Run Python script via CMD

Question

I have the following file: up.py

in this file:

def main(a_param, b_param, c_param):
    // Code
if __name__ == '__main__':
    exit(main())

I want to run this python file via the CMD, so I write this line:

python up.py False True False

But I get the next error:

TypeError: main() takes exactly 3 arguments (0 given)

Answer 1

This has nothing to do with CMD. Your main function expects three arguments, but you aren't passing any; you call it directly from your if __name__ == '__main__' block with just main() .

Either get the arguments (eg from sys.argv ) within that block and pass them to main, or remove the arguments from the function signature and get them within main.

Answer 2

You are trying to call your main function without arguments event though it requires 3 ( a_param , b_param and c_param ).

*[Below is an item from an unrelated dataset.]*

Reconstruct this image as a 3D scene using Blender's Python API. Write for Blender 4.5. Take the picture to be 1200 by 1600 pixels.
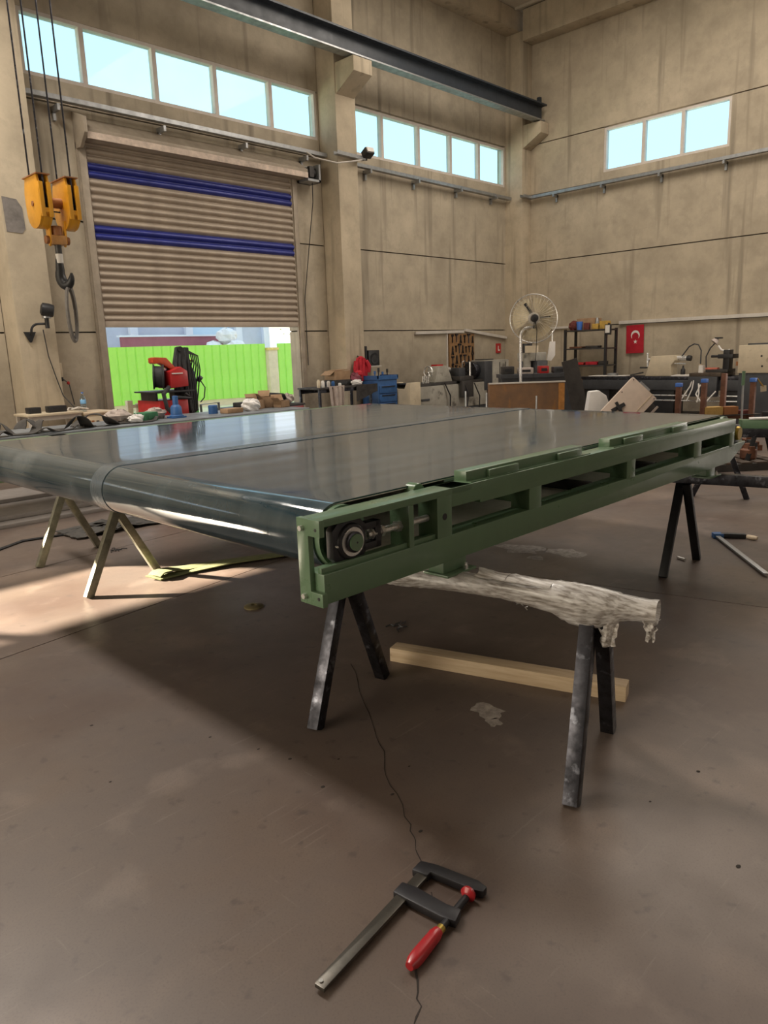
import bpy, bmesh, math, random
from math import sin, cos, pi, radians as R
from mathutils import Vector, Matrix
random.seed(7)
for o in list(bpy.data.objects): bpy.data.objects.remove(o)
scn = bpy.context.scene
COL = scn.collection

# ---------------------------------------------------------------- camera
cam = bpy.data.objects.new('camera', bpy.data.cameras.new('camera')); COL.objects.link(cam)
cam.data.sensor_fit = 'VERTICAL'; cam.data.sensor_height = 36; cam.data.lens = 36 * 1147.5 / 1600
cam.data.clip_start = .05; cam.data.clip_end = 400
yaw, pit, rol = R(45.115), R(12.297), R(1.956)
fw = Vector((sin(yaw) * cos(pit), cos(yaw) * cos(pit), -sin(pit)))
rt = Vector((cos(yaw), -sin(yaw), 0)); dn = fw.cross(rt)
rt2 = cos(rol) * rt + sin(rol) * dn; dn2 = -sin(rol) * rt + cos(rol) * dn
m3 = Matrix((rt2, -dn2, -fw)).transposed()
cam.matrix_world = Matrix.Translation((0, 0, 1.6)) @ m3.to_4x4()
scn.camera = cam

# ---------------------------------------------------------------- sky, sun, large lights, exposure
w = bpy.data.worlds.new('sky'); scn.world = w; w.use_nodes = True
nt = w.node_tree; bg = nt.nodes['Background']
tc = nt.nodes.new('ShaderNodeTexCoord'); sx = nt.nodes.new('ShaderNodeSeparateXYZ')
mr = nt.nodes.new('ShaderNodeMapRange'); mr.inputs[1].default_value = 0; mr.inputs[2].default_value = .8
mx = nt.nodes.new('ShaderNodeMix'); mx.data_type = 'RGBA'
mx.inputs[6].default_value = (.86, .94, 1.0, 1); mx.inputs[7].default_value = (.55, .78, 1.0, 1)
nt.links.new(tc.outputs['Generated'], sx.inputs[0]); nt.links.new(sx.outputs[2], mr.inputs[0])
nt.links.new(mr.outputs[0], mx.inputs[0]); nt.links.new(mx.outputs[2], bg.inputs[0])
bg.inputs[1].default_value = 1.5
sd = Vector((1.5, -2.2, -1.0)).normalized()
sun = bpy.data.lights.new('sun', 'SUN'); sun.energy = 62; sun.angle = R(.6); sun.color = (1, .86, .66)
so = bpy.data.objects.new('sun', sun); COL.objects.link(so); so.location = (-20, 30, 20)
so.rotation_euler = sd.to_track_quat('-Z', 'Y').to_euler()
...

The command line parameters are stored in sys.argv . To call the main function with the first 3 command line parameters, you could this:

import sys

if __name__ == '__main__':
    main(*sys.argv[1:4])

To clarify, * unpacks the argument list so main(*sys.argv[1:4]) is equivalent to main(sys.argv[1], sys.argv[2], sys.argv[3])

Answer 3

This code works for me

def main(a_param, b_param, c_param):
    # Code
    if __name__ == '__main__':
        exit(main())

then:

$ python up.py False True False